Middle East News
Egypt remains open to talks with Hamas, foreign ministry says
Jan 14, 2010, 13:16 GMT
Cairo - Egypt's differences with Hamas will not prevent it from holding talks with the Palestinian group, a spokesman for the Egyptian Foreign Ministry said Thursday.
Egyptian intelligence officials have for months been brokering talks between Hamas, which controls the Gaza Strip, and Palestinian President Mahmoud Abbas' faction, Fatah, which controls Palestinian- administered areas of the West Bank.
'Even if there are political and ideological difference with the movement, this has not prevented and will not prevent us from dealing them,' spokesman Hossam Zaki told reporters.
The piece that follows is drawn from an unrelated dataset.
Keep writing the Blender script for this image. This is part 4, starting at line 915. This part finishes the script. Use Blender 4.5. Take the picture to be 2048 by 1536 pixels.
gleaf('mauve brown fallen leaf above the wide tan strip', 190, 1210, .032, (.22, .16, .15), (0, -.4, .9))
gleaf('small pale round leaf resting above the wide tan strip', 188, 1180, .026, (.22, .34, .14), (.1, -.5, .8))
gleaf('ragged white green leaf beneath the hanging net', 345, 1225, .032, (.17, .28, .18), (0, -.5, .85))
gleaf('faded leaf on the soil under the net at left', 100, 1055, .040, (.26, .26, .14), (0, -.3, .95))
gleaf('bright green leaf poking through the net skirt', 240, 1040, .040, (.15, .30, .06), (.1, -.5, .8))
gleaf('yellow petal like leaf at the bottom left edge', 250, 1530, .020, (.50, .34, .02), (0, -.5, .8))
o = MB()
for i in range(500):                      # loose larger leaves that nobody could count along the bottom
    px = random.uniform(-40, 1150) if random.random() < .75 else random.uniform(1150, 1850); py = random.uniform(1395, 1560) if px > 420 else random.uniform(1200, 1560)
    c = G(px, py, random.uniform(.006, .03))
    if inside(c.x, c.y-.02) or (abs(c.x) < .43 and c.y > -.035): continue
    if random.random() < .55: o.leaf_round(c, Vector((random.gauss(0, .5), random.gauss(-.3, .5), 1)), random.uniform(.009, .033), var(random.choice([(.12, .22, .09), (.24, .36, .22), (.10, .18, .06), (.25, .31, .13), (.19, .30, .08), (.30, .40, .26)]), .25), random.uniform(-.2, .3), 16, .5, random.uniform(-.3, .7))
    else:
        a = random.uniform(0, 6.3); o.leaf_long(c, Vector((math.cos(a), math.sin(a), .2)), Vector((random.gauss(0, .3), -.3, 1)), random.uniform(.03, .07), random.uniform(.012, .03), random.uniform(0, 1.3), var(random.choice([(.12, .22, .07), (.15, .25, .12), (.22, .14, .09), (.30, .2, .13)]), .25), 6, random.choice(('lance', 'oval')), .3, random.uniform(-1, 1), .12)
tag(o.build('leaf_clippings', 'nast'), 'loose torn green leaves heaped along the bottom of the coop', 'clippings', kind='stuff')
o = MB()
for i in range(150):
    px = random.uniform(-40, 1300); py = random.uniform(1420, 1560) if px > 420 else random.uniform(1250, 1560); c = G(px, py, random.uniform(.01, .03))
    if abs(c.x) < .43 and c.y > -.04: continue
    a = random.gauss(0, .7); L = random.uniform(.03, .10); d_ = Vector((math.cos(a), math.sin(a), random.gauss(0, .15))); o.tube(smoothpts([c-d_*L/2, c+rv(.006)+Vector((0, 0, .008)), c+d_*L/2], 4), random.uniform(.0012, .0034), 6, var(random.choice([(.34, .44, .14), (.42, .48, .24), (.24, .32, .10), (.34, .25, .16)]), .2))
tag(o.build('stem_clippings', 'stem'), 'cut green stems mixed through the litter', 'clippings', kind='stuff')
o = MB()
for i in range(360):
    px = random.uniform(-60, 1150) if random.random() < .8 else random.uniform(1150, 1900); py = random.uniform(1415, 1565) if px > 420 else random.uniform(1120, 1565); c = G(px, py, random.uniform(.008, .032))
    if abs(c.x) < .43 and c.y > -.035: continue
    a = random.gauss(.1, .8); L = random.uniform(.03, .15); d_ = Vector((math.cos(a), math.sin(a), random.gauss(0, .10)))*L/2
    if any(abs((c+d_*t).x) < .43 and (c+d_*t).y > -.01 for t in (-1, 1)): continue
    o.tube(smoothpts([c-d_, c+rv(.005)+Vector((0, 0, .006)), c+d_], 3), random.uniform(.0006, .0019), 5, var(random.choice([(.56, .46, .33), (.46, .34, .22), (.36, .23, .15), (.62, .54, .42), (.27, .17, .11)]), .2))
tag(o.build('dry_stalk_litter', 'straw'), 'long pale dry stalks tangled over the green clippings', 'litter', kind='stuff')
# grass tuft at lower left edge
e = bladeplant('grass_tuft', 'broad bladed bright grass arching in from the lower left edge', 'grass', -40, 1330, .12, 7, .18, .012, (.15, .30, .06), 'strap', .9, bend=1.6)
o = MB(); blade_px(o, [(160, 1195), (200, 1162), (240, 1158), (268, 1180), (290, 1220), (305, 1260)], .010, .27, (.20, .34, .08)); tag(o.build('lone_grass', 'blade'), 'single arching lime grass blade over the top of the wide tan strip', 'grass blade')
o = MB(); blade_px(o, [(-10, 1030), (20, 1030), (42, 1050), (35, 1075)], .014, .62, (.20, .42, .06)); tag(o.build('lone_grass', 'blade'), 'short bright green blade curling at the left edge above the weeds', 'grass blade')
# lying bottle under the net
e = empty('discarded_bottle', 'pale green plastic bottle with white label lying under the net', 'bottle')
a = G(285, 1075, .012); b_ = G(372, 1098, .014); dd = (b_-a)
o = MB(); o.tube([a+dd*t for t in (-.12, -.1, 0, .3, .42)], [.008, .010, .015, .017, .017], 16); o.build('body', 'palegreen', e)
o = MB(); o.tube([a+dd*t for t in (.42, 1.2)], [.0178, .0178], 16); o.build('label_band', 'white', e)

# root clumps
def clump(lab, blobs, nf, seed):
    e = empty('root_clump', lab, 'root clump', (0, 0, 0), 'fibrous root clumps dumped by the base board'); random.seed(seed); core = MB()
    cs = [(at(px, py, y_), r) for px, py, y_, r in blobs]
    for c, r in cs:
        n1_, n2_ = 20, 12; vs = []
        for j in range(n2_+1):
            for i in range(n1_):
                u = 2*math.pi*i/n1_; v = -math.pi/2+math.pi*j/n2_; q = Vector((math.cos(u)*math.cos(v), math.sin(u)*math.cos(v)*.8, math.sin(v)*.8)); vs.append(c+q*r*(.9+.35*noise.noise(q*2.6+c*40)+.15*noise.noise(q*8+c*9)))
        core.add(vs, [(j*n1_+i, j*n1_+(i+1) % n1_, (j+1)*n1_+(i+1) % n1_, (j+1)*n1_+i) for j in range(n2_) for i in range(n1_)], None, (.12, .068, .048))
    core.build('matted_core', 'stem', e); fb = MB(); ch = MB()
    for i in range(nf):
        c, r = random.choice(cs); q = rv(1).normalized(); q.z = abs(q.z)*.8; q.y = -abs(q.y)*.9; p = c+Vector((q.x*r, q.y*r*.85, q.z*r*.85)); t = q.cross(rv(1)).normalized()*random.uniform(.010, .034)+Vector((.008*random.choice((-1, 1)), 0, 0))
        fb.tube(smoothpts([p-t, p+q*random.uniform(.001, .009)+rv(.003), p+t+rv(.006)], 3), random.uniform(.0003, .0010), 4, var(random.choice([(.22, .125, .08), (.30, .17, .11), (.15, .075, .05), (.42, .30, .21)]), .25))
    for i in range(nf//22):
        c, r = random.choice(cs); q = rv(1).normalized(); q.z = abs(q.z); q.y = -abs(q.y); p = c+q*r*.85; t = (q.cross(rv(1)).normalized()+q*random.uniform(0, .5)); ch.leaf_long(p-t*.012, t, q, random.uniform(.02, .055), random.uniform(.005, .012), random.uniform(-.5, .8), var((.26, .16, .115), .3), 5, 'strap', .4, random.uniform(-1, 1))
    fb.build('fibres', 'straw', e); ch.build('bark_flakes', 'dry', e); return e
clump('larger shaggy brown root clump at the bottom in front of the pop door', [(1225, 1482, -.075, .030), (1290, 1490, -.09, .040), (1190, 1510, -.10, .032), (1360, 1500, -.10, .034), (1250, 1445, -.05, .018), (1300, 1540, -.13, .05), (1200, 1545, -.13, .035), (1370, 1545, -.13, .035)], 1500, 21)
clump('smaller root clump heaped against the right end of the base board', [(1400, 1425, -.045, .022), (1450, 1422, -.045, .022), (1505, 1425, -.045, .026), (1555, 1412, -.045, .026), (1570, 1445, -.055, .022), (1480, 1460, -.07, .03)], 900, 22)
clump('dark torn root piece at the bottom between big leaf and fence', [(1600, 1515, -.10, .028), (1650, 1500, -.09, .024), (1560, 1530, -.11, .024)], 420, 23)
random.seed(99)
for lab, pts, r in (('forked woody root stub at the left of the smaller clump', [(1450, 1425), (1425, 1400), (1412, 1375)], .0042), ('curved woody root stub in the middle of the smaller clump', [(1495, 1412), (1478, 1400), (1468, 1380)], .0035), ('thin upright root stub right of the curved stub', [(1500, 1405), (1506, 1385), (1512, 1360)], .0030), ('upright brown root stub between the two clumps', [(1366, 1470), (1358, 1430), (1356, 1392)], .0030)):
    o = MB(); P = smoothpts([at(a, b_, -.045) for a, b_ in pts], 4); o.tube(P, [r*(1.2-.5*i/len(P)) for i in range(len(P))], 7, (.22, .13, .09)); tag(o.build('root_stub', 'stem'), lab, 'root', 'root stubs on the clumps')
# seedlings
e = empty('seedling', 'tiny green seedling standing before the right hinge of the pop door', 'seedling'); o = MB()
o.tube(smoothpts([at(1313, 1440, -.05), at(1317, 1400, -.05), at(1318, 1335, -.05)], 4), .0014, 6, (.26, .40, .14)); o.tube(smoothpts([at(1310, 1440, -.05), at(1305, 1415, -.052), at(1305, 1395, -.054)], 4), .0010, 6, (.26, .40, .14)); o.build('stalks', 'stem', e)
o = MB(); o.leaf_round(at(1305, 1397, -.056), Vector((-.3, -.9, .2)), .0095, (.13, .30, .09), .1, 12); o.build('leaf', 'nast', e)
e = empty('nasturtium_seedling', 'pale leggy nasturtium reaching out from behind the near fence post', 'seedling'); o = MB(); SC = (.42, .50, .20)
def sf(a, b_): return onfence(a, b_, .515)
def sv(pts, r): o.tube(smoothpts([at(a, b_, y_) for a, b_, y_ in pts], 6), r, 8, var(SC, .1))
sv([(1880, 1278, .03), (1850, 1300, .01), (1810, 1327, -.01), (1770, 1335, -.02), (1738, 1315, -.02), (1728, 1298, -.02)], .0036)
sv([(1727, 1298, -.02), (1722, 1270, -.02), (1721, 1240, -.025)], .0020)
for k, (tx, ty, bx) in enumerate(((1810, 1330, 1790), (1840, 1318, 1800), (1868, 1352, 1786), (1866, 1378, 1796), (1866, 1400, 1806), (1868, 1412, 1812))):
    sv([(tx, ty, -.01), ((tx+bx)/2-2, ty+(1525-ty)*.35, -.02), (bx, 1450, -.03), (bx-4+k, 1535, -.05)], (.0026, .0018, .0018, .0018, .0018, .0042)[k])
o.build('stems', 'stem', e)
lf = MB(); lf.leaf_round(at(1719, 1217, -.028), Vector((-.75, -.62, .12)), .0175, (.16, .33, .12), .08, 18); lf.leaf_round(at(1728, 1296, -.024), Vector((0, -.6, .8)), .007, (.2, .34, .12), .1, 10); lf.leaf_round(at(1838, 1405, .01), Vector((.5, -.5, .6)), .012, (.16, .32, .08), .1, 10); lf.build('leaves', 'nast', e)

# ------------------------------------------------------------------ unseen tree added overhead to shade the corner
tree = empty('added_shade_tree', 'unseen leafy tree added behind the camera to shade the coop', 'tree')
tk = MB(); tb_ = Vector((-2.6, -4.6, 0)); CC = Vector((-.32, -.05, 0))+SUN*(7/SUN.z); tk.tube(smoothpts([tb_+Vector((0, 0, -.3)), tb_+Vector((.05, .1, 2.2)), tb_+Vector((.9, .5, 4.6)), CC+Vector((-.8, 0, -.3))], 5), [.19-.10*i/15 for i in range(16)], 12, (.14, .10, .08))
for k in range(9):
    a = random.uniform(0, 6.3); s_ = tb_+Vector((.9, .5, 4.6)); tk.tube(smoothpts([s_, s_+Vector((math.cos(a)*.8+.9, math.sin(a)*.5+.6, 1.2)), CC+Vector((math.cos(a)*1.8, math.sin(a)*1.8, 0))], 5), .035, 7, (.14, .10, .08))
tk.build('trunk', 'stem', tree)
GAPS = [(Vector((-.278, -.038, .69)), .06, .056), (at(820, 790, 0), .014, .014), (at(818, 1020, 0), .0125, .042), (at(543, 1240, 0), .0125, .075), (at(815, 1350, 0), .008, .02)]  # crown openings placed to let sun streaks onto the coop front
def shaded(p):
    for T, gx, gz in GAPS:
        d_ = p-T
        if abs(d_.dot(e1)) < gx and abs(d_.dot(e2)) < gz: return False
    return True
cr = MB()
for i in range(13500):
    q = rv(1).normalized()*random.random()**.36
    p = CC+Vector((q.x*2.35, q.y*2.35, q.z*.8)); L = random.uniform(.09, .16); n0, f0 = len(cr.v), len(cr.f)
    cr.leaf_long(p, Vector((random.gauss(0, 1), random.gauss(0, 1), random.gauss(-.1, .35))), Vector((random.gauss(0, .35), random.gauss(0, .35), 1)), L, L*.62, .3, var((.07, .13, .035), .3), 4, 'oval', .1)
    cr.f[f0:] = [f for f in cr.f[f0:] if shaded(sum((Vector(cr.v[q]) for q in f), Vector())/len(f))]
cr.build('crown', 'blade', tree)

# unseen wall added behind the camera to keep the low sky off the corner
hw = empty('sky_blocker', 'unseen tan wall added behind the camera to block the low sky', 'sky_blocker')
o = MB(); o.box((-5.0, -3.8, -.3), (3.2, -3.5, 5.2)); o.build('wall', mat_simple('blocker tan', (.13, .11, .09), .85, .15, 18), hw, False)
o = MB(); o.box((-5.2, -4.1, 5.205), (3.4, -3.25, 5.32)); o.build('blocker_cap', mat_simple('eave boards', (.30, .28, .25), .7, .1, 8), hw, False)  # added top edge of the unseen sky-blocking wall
Egypt has also offered to broker future Israeli-Palestinian peace talks.
Zaki added that a reconciliation agreement between the rival Palestinian factions should not be a precondition for fresh Israeli-Palestinian talks.
'Reconciliation is another track,' he said. 'It is to strengthen the Palestinians. But it is not a condition for sitting down for negotiations, because the Palestinian negotiator is ... Mahmoud Abbas.'
Hamas and Egypt have lately sought to repair ties, following weeks of mutual recriminations, and ahead of US Middle East envoy George Mitchell's arrival in the region later this month.
'There are no problems between Egypt and Hamas,' Hamas political leader Khaled Meshaal told the daily al-Masry al-Youm Thursday.
'I am ready to visit Egypt immediately, if the brothers in Egypt welcome me,' he said.
Egypt's relations with Hamas have always been strained, but have deteriorated since an Egyptian border guard was fatally shot during a protest on the Gazan side of the border last week.
Egyptian police said the guard had been killed by sniper fire from the Palestinian side. Hamas initially said the guard had been shot when Egyptian forces opened fire, but on Wednesday said they would open a thorough investigation into the shooting.
Relations between the two had already worsened following news that Egypt was building some form of underground steel wall along its border with the Gaza Strip.
Egypt has never explicitly confirmed it is building such a barrier, but has justified tightened security along the border as meant to protect the country's 'national security' and 'sovereignty.'
Egypt and Israel have maintained a blockade against the Gaza Strip since Hamas took control of the territory's security forces three years ago.